-------- ROWS

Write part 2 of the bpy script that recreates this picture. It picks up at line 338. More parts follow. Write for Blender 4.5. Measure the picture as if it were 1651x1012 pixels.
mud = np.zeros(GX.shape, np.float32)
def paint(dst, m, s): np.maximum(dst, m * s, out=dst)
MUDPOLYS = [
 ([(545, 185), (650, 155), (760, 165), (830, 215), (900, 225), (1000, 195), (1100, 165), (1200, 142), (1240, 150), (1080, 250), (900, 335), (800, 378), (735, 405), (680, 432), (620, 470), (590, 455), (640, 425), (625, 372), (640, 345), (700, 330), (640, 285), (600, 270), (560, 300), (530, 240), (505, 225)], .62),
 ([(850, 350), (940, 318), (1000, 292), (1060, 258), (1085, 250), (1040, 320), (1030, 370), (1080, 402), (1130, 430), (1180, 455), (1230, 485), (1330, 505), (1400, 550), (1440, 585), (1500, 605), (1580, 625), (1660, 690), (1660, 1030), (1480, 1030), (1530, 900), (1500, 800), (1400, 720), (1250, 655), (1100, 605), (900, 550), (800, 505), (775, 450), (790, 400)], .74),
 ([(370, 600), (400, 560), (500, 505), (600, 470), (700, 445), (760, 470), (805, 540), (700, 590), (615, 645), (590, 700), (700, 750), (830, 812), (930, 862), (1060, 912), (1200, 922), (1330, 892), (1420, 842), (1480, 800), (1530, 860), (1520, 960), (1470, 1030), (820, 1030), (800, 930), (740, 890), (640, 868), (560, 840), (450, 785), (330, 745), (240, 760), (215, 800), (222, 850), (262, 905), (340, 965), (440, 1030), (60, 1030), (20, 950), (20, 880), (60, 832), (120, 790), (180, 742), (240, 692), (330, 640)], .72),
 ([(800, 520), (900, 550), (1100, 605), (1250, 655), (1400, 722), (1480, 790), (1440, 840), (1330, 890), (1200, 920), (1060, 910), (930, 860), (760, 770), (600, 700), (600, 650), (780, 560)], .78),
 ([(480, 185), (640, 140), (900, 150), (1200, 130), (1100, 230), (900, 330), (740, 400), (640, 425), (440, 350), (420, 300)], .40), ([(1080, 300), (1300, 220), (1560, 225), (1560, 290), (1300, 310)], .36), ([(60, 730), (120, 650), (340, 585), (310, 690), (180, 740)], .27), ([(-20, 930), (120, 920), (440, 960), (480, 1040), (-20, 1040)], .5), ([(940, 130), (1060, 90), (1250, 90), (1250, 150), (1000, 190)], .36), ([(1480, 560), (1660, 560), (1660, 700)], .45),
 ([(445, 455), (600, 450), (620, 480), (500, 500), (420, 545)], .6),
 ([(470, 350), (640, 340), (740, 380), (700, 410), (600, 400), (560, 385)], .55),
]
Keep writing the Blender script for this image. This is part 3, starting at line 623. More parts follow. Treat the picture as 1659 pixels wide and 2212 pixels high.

----------------

PROBLEM: Output all records verbatim.

ANSWER BELOW:
Write part 2 of the bpy script that recreates this picture. It picks up at line 338. More parts follow. Write for Blender 4.5. Measure the picture as if it were 1651x1012 pixels.
mud = np.zeros(GX.shape, np.float32)
def paint(dst, m, s): np.maximum(dst, m * s, out=dst)
MUDPOLYS = [
 ([(545, 185), (650, 155), (760, 165), (830, 215), (900, 225), (1000, 195), (1100, 165), (1200, 142), (1240, 150), (1080, 250), (900, 335), (800, 378), (735, 405), (680, 432), (620, 470), (590, 455), (640, 425), (625, 372), (640, 345), (700, 330), (640, 285), (600, 270), (560, 300), (530, 240), (505, 225)], .62),
 ([(850, 350), (940, 318), (1000, 292), (1060, 258), (1085, 250), (1040, 320), (1030, 370), (1080, 402), (1130, 430), (1180, 455), (1230, 485), (1330, 505), (1400, 550), (1440, 585), (1500, 605), (1580, 625), (1660, 690), (1660, 1030), (1480, 1030), (1530, 900), (1500, 800), (1400, 720), (1250, 655), (1100, 605), (900, 550), (800, 505), (775, 450), (790, 400)], .74),
 ([(370, 600), (400, 560), (500, 505), (600, 470), (700, 445), (760, 470), (805, 540), (700, 590), (615, 645), (590, 700), (700, 750), (830, 812), (930, 862), (1060, 912), (1200, 922), (1330, 892), (1420, 842), (1480, 800), (1530, 860), (1520, 960), (1470, 1030), (820, 1030), (800, 930), (740, 890), (640, 868), (560, 840), (450, 785), (330, 745), (240, 760), (215, 800), (222, 850), (262, 905), (340, 965), (440, 1030), (60, 1030), (20, 950), (20, 880), (60, 832), (120, 790), (180, 742), (240, 692), (330, 640)], .72),
 ([(800, 520), (900, 550), (1100, 605), (1250, 655), (1400, 722), (1480, 790), (1440, 840), (1330, 890), (1200, 920), (1060, 910), (930, 860), (760, 770), (600, 700), (600, 650), (780, 560)], .78),
 ([(480, 185), (640, 140), (900, 150), (1200, 130), (1100, 230), (900, 330), (740, 400), (640, 425), (440, 350), (420, 300)], .40), ([(1080, 300), (1300, 220), (1560, 225), (1560, 290), (1300, 310)], .36), ([(60, 730), (120, 650), (340, 585), (310, 690), (180, 740)], .27), ([(-20, 930), (120, 920), (440, 960), (480, 1040), (-20, 1040)], .5), ([(940, 130), (1060, 90), (1250, 90), (1250, 150), (1000, 190)], .36), ([(1480, 560), (1660, 560), (1660, 700)], .45),
 ([(445, 455), (600, 450), (620, 480), (500, 500), (420, 545)], .6),
 ([(470, 350), (640, 340), (740, 380), (700, 410), (600, 400), (560, 385)], .55),
]
Keep writing the Blender script for this image. This is part 3, starting at line 623. More parts follow. Treat the picture as 1659 pixels wide and 2212 pixels high.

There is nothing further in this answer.